There are a number of transient houses in Sagada that you can choose. The accommodation rate ranges from 150-300 per head per night. Some of the well-known lodging and pension houses are the Sagada Igorot Inn, Alfredo’s Inn, St. Joseph’s Rest house, Ganduyan Rest house, the Green House, Olahbinan Rest house, Traveler’s Inn, Mapiya-aw Pension House, Pines View Inn, Rock Valley Inn, A-Seven House, Residential Lodge, and George Guest House. All these pension houses offer a cozy cabin-like accommodations and breathtaking views. Some guesthouses have their own dining rooms, while some don’t. There are also some houses that you can rent in full so you could have the privacy and comfortability that you need. These houses are not advertised or promoted in town, so it’s best to ask the locals when you get to Sagada and they could refer you to the owner of that house.
If you want to have a feel of what it’s like to live and spend a couple of days with the locals, you have an option of renting a room in one of the residential houses in the village since there are some locals who make a room in their house available for the travelers and tourists, especially during the peak season when almost all the pension houses are fully-booked.

How to get there


There are two ways to get to Sagada from Manila: either you ride a bus going to Baguio or a bus going to Banaue.
If you opt to pass by Baguio first before going to Sagada, there are available buses in Cubao, Avenida, and Pasay. The fare is around P300-P370. The best time to leave from Manila to Baguio is 10:00 in the evening so you can get to the terminal of Lizardo Transit (the bus going to Sagada) by 4:00-5:00 in the morning of the next day—just in time for the first trip of the bus going to Sagada. The bus fare is P220.00 and the approximate length of travel time from Baguio to Sagada is 6 hours.
The Banaue route is also recommendable if you want to take a side-trip to Banaue and see the famous Banaue Rice Terraces. To get there, you may take the Autobus transport with terminal in Cubao, which leaves around 10pm. The fare is approximately P400-470 and the travel time is 12 hours maximum. From Banaue, you take a tricycle from the terminal going to the town proper of Banaue, and from there, you can take a jeepney bound for Bontoc. The fare is P35 and travel time is 2 hours. From Bontoc, take a jeepney going to Sagada which is another 1/1/2 hour ride.
The road to Sagada may quite be an ordeal, especially for people who are not used to traveling long hours. Nonetheless, the long ride is definitely worth it once you set your feet on Sagada. The marvelous sights of endless rows of mountains, vegetable plantations, and crop terraces certainly add up to the excitement of the journey.
Going back to Manila, the two options are still available. A cable car, however, is available in Bontoc which is already directly bound to Manila so you won’t have to stop-over at Banaue anymore. The cable car has only a single trip everyday, which is only every 3pm. The fare is P500 and the travel time is roughly 12-13 hours. If you don’t prefer this way, you may take the route going back to Baguio through the Lizardo transit.

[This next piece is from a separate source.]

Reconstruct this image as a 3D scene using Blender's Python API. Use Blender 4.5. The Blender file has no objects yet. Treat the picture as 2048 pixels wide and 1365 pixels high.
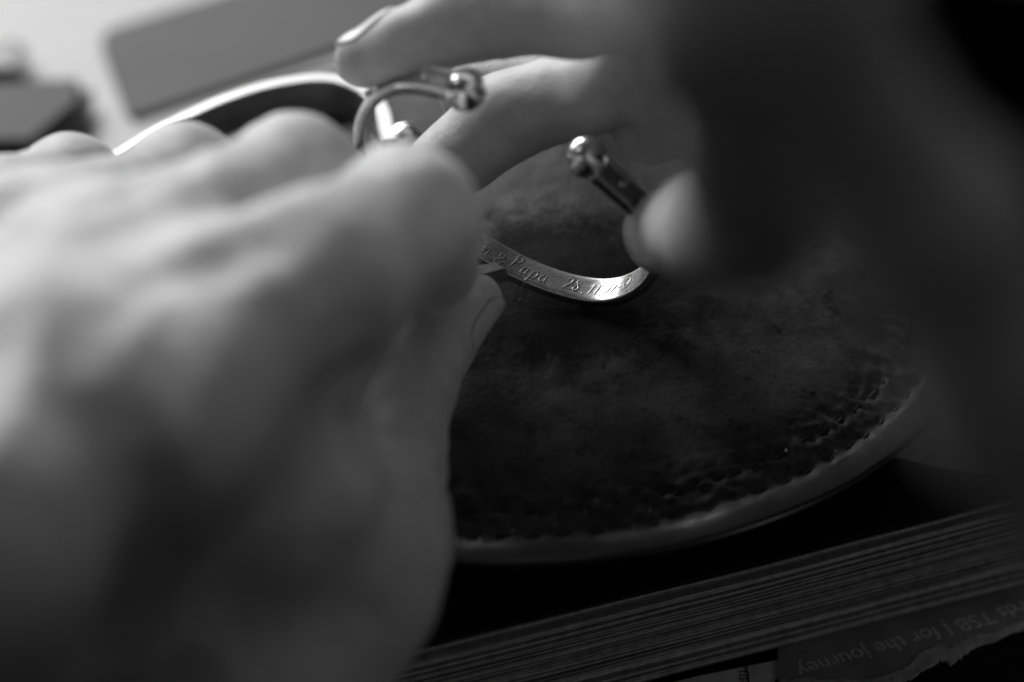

Why is it a perfect sanctuary for writers?

Writers, most often need a time for themselves to recharge their minds with awe-inspiring thoughts and ideas again. And for that, traveling could perhaps be considered a perfect pill. When a writer left his/her comfort zone and head on to an unfamiliar place and went back home filled with heartfelt inspiration to write about the place he/she had been, then perhaps, that writer gladly found a silent sanctuary in that unfamiliar place.
As for this writer, her silent sanctuary was found in the little town of Sagada, Mountain Province, where life is simple, blissful, and the people know how to care for the environment.

 

Note: This is a repost from my Blogger site.